En lo personal, ya un poco harto del barroquismo del que he hablado, no pude evitar toser para ocultar mi risa, en una escena por demás solemne en que (todo sea dicho) la mejor de las actrices carga sobre su cabeza una pesada y larga rama, incurriendo en una comicidad involuntaria toda vez que dicha sobre-carga de solemnidad con una suerte de abuso simbólico que postula bellezas raras se manifieste varios minutos bajo la forma de dicha rama sin motivo aparente más que el de “representar a Narciso” la actriz que la carga, y como no es común que alguien con una rama en la cabeza (un loco) hable de pronto de forma tan solemne… como digo, tosí un poco.
La obra crece y crece en su barroquismo de forma tal que incluso los asertos escenográficos más evidentes, como un “camuflaje (genial) que pasa desapercibido para el hartazgo”, pasan, como digo, casi desapercibidos, a pesar de tener un enorme peso presencial.

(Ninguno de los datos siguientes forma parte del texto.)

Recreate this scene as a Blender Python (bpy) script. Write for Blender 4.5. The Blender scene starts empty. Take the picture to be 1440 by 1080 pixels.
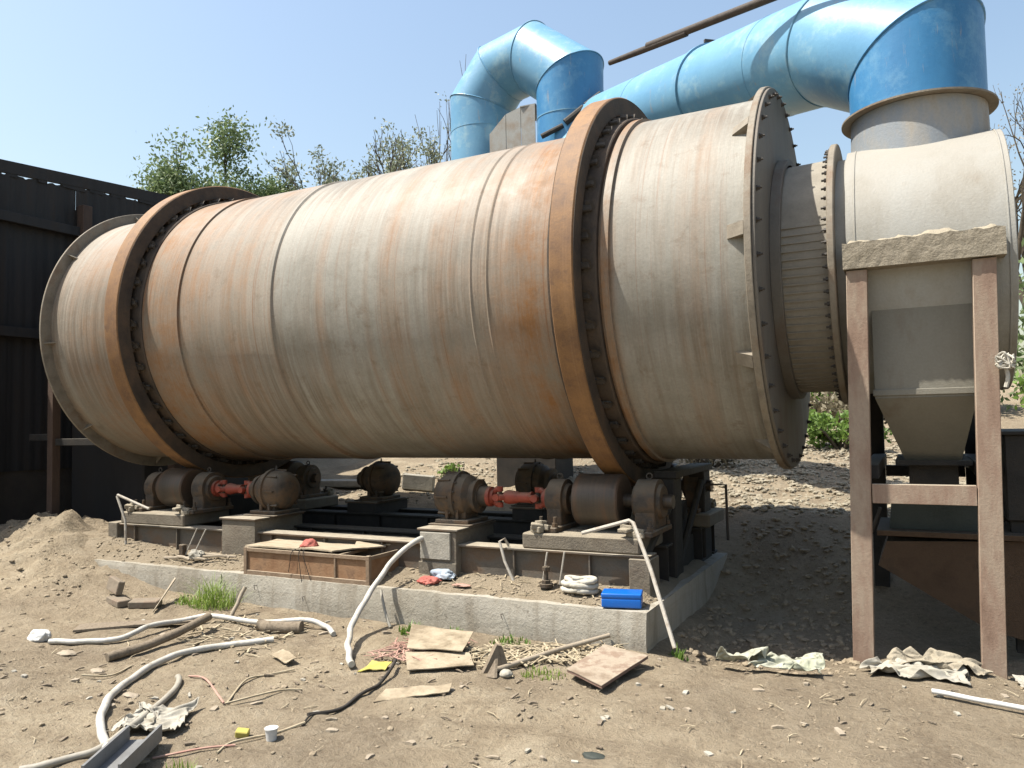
import bpy, bmesh, math, random
import numpy as np
from mathutils import Vector, Matrix, noise as mn
random.seed(7)
R = math.radians
scene = bpy.context.scene
C = scene.collection

# ------------------------------------------------------------------ camera
AX = 2.581                      # height of the drum's axis; the drum lies along X at y = 0
cam_d = bpy.data.cameras.new('camera')
cam = bpy.data.objects.new('camera', cam_d); C.objects.link(cam)
cam_d.sensor_fit = 'HORIZONTAL'; cam_d.sensor_width = 36.0
cam_d.lens = 36.0 * 1098 / 1440
cam_d.clip_start = 0.05; cam_d.clip_end = 2000
yaw, pitch, roll = R(-27.12), R(2.90), R(-1.07)
fw = Vector((math.sin(yaw)*math.cos(pitch), math.cos(yaw)*math.cos(pitch), math.sin(pitch)))
rt = Vector((math.cos(yaw), -math.sin(yaw), 0)); up = rt.cross(fw)
rt2 = rt*math.cos(roll) + up*math.sin(roll); up2 = up*math.cos(roll) - rt*math.sin(roll)
M = Matrix((rt2, up2, -fw)).transposed().to_4x4()
M.translation = Vector((2.961, -6.457, 1.5))
cam.matrix_world = M
scene.camera = cam

# ------------------------------------------------------------------ sky, sun, exposure
SUN = Vector((-0.41, -0.276, 0.961)).normalized()         # towards the sun
elev = math.asin(SUN.z); azim = math.atan2(SUN.x, SUN.y)
w = bpy.data.worlds.new('World'); scene.world = w; w.use_nodes = True
wn = w.node_tree; wn.nodes.clear()
sk = wn.nodes.new('ShaderNodeTexSky'); sk.sky_type = 'NISHITA'; sk.sun_disc = False
sk.sun_elevation = elev; sk.sun_rotation = azim
sk.air_density = 1.55; sk.dust_density = 2.8; sk.ozone_density = 0.8; sk.altitude = 50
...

Si gustas del lenguaje sobrecargado, que contenga, entre ellas, palabras como “protervia” e “impetrar”, te encantará esta obra de la que, en lo personal, yo salí para volver a encontrarme con mi amigo, quien venía con un miembro del reparto de Mar Dulce CinEscena, obra de la que esta crítica es recomendación, y con quienes finalmente pude emborracharme (con cervezas que, por casualidad, nos fueron ofrecidas en el teatro) para pasar, más bien, a querer entrañablemente cuanto vi en El divino Narciso.
El divino Narciso se presenta en el teatro Julio Castillo del Centro Cultural del Bosque, del 31 de agosto al 24 de septiembre, los jueves y viernes a las 20:00 horas, los sábados a las 19:00 horas y los domingos a las 18 horas.